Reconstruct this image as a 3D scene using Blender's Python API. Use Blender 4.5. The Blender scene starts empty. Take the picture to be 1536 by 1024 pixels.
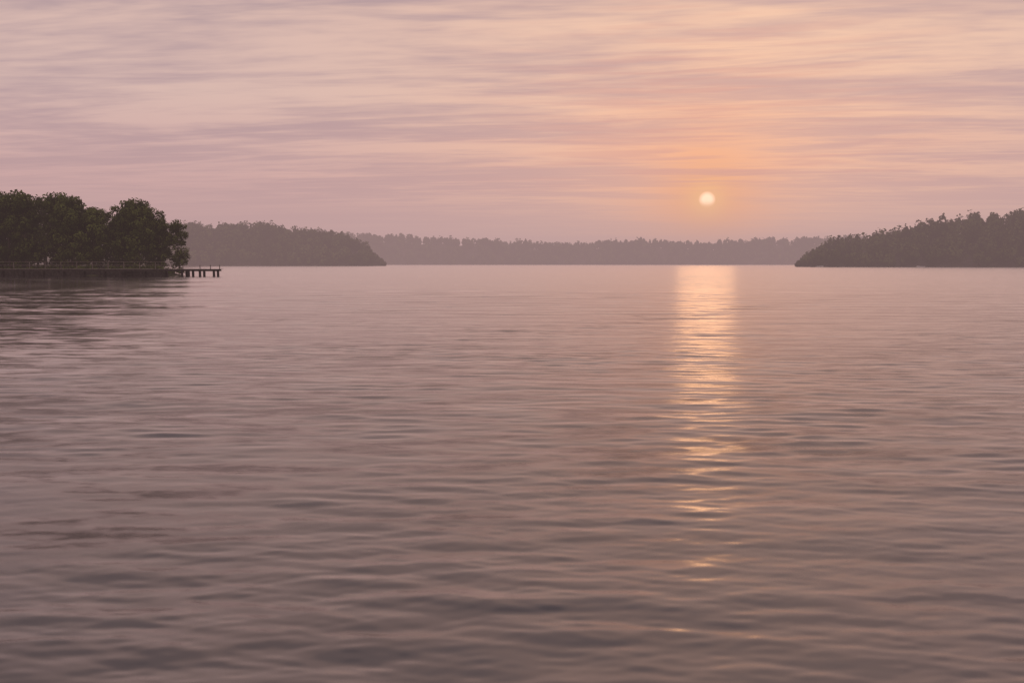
import bpy, math, numpy as np
from mathutils import Vector
rng = np.random.default_rng(7)
scene = bpy.context.scene
scene.view_settings.view_transform = 'Standard'
scene.view_settings.look = 'None'
scene.view_settings.exposure = 0
R = math.radians
SUN_AZ, SUN_EL = R(11.0), R(3.55)
SUN = Vector((math.sin(SUN_AZ)*math.cos(SUN_EL), math.cos(SUN_AZ)*math.cos(SUN_EL), math.sin(SUN_EL)))

# ------------------------------------------------------------------ node helper
class NT:
    def __init__(s, tree):
        s.t = tree; tree.nodes.clear()
    def node(s, typ, **kw):
        n = s.t.nodes.new(typ)
        for k, v in kw.items(): setattr(n, k, v)
        return n
    def put(s, sock, v):
        if v is None: return
        if isinstance(v, bpy.types.NodeSocket): s.t.links.new(v, sock)
        else: sock.default_value = v
    def m(s, op, a, b=None, c=None, clamp=False):
        n = s.node('ShaderNodeMath', operation=op); n.use_clamp = clamp
        s.put(n.inputs[0], a); s.put(n.inputs[1], b); s.put(n.inputs[2], c)
        return n.outputs[0]
    def vm(s, op, a, b=None):
        n = s.node('ShaderNodeVectorMath', operation=op)
        s.put(n.inputs[0], a); s.put(n.inputs[1], b)
        return n.outputs['Value'] if op in ('DOT_PRODUCT', 'LENGTH') else n.outputs[0]
    def xyz(s, x, y, z):
        n = s.node('ShaderNodeCombineXYZ')
        s.put(n.inputs[0], x); s.put(n.inputs[1], y); s.put(n.inputs[2], z)
        return n.outputs[0]
    def sep(s, v):
        n = s.node('ShaderNodeSeparateXYZ'); s.put(n.inputs[0], v); return n.outputs
    def noise(s, vec, scale=1, detail=3, rough=.5, dist=0, dims='3D'):
        n = s.node('ShaderNodeTexNoise', noise_dimensions=dims)
        s.put(n.inputs['Vector'], vec); n.inputs['Scale'].default_value = scale
        n.inputs['Detail'].default_value = detail; n.inputs['Roughness'].default_value = rough
        n.inputs['Distortion'].default_value = dist
        return n.outputs['Fac'], n.outputs['Color']
    def mr(s, v, a, b, c=0., d=1., smooth=True):
        n = s.node('ShaderNodeMapRange')
        n.interpolation_type = 'SMOOTHSTEP' if smooth else 'LINEAR'
        s.put(n.inputs['Value'], v)
        for i, q in zip(('From Min', 'From Max', 'To Min', 'To Max'), (a, b, c, d)): s.put(n.inputs[i], q)
        return n.outputs['Result']
    def mix(s, f, a, b, blend='MIX'):
        n = s.node('ShaderNodeMix', data_type='RGBA', blend_type=blend); n.clamp_result = False
        s.put(n.inputs[0], f); s.put(n.inputs[6], a); s.put(n.inputs[7], b)
        return n.outputs[2]
    def ramp(s, f, stops):
        n = s.node('ShaderNodeValToRGB'); e = n.color_ramp.elements
        while len(e) < len(stops): e.new(.5)
        for el, (p, c) in zip(e, stops): el.position = p; el.color = c
        s.put(n.inputs[0], f); return n.outputs[0]
def lin(r, g, b, k=1.0):
    f = lambda c: ((c/255+.055)/1.055)**2.4 if c > 10 else c/255/12.92
    return (f(r)*k, f(g)*k, f(b)*k, 1)

# ------------------------------------------------------------------ sky (world)
world = bpy.data.worlds.new("World"); scene.world = world; world.use_nodes = True
N = NT(world.node_tree)
D = N.vm('NORMALIZE', N.node('ShaderNodeTexCoord').outputs['Generated'])
dx, dy, dz = N.sep(D)
zc = N.m('MAXIMUM', dz, 0.0)
sky = N.node('ShaderNodeTexSky', sky_type='NISHITA'); sky.sun_disc = False
sky.sun_elevation = SUN_EL; sky.sun_rotation = SUN_AZ; sky.air_density = 1.5; sky.dust_density = 4
zr = N.m('ADD', zc, 0.035)
px = N.m('DIVIDE', dx, zr); py = N.m('DIVIDE', dy, zr)
# slight rotation of the cloud streets
qx = N.m('ADD', N.m('MULTIPLY', px, .985), N.m('MULTIPLY', py, -.16))
qy = N.m('ADD', N.m('MULTIPLY', px, .16), N.m('MULTIPLY', py, .985))
P1 = N.xyz(N.m('MULTIPLY', px, .20), N.m('MULTIPLY', py, .50), 3.3)
P2 = N.xyz(N.m('MULTIPLY', qx, .55), N.m('MULTIPLY', qy, 2.0), 8.1)
P3 = N.xyz(N.m('MULTIPLY', qx, 2.2), N.m('MULTIPLY', qy, 6.0), 1.1)
n1, _ = N.noise(P1, 1, 4, .6, 1.3)
n2, _ = N.noise(P2, 1, 4, .62, 1.2)
n3, _ = N.noise(P3, 1, 3, .65, 0)
cl = N.m('ADD', N.m('ADD', N.m('MULTIPLY', n1, .52), N.m('MULTIPLY', n2, .31)), N.m('MULTIPLY', n3, .17))
mask = N.mr(cl, .40, .59)
ang = N.m('ARCCOSINE', N.m('MINIMUM', N.vm('DOT_PRODUCT', D, tuple(SUN)), .9999999))
def gauss(sig):
    a = N.m('DIVIDE', ang, R(sig)); return N.m('EXPONENT', N.m('MULTIPLY', N.m('MULTIPLY', a, a), -1))
# azimuth-offset warm column above the sun
az = N.m('ARCTAN2', dx, dy)
def g1d(v, c, sg):
    a = N.m('DIVIDE', N.m('SUBTRACT', v, c), sg); return N.m('EXPONENT', N.m('MULTIPLY', N.m('MULTIPLY', a, a), -1))
warm = N.m('MULTIPLY', g1d(az, SUN_AZ+R(3), R(18)), N.mr(zc, .70, .12))
warm = N.m('MULTIPLY', warm, N.mr(dy, 0, .5))
gap = N.ramp(zc, [(0, lin(196, 160, 160)), (.08, lin(213, 173, 170)), (.16, lin(220, 189, 180)),
                  (.26, lin(217, 185, 176)), (.45, lin(210, 178, 168)), (1, lin(158, 150, 154))])
cld = N.ramp(zc, [(0, lin(188, 154, 156)), (.08, lin(189, 156, 159)), (.16, lin(179, 154, 160)),
                  (.26, lin(170, 149, 156)), (.45, lin(130, 118, 124)), (1, lin(108, 106, 115))])
gap = N.mix(N.m('MULTIPLY', warm, .85), gap, lin(255, 209, 176))
cld = N.mix(N.m('MULTIPLY', warm, .5), cld, lin(216, 177, 168))
# streaks melt into the haze near the horizon
low = N.mr(zc, .035, .09, .25, 1.0)
mm = N.m('ADD', N.m('MULTIPLY', N.m('SUBTRACT', mask, .6), low), .6)
col = N.mix(mm, gap, cld)
# broad low band of warm light behind the stratus, wider than it is tall
band = N.m('MULTIPLY', g1d(az, SUN_AZ+R(1), R(15)), g1d(dz, .105, .055))
band = N.m('MULTIPLY', band, N.m('SUBTRACT', 1, N.m('MULTIPLY', mask, .6)))
col = N.mix(N.m('MULTIPLY', band, .5), col, lin(252, 188, 154))
g1 = N.m('MULTIPLY', gauss(5.4), N.m('SUBTRACT', 1, N.m('MULTIPLY', mask, .5)))
col = N.mix(N.m('MULTIPLY', g1, .8), col, lin(255, 182, 138))
col = N.mix(N.m('MULTIPLY', gauss(2.4), .75), col, lin(255, 176, 112))
col = N.mix(N.m('MULTIPLY', gauss(1.0), .85), col, lin(255, 196, 124, 1.08))
# horizontal stratus bars around the sun
bars, _ = N.noise(N.xyz(N.m('MULTIPLY', az, 6.), N.m('MULTIPLY', dz, 130.), 0.), 1, 3, .55, 0)
bg = N.m('MULTIPLY', N.mr(bars, .45, .62), N.m('MULTIPLY', gauss(10), N.mr(zc, .064, .085)))
col = N.mix(N.m('MULTIPLY', bg, .65), col, lin(210, 156, 150))
disc = N.m('MULTIPLY', N.mr(ang, R(.50), R(.37)), N.mr(dz, SUN.z-R(.45), SUN.z+R(.02), .15, 1))
dcol = N.mix(N.mr(ang, R(.44), R(.2)), (1.4, .80, .45, 1), (1.7, 1.18, .78, 1))
col = N.mix(disc, col, dcol)
col = N.mix(1.0, col, N.mix(1.0, sky.outputs[0], (.004, .004, .004, 1), 'MULTIPLY'), 'ADD')
bgn = N.node('ShaderNodeBackground'); N.put(bgn.inputs[0], col); bgn.inputs[1].default_value = 1.0
N.put(N.node('ShaderNodeOutputWorld').inputs[0], bgn.outputs[0])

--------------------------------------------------

In the listing, how many lines hold "scene"? Answer with a bare number.

6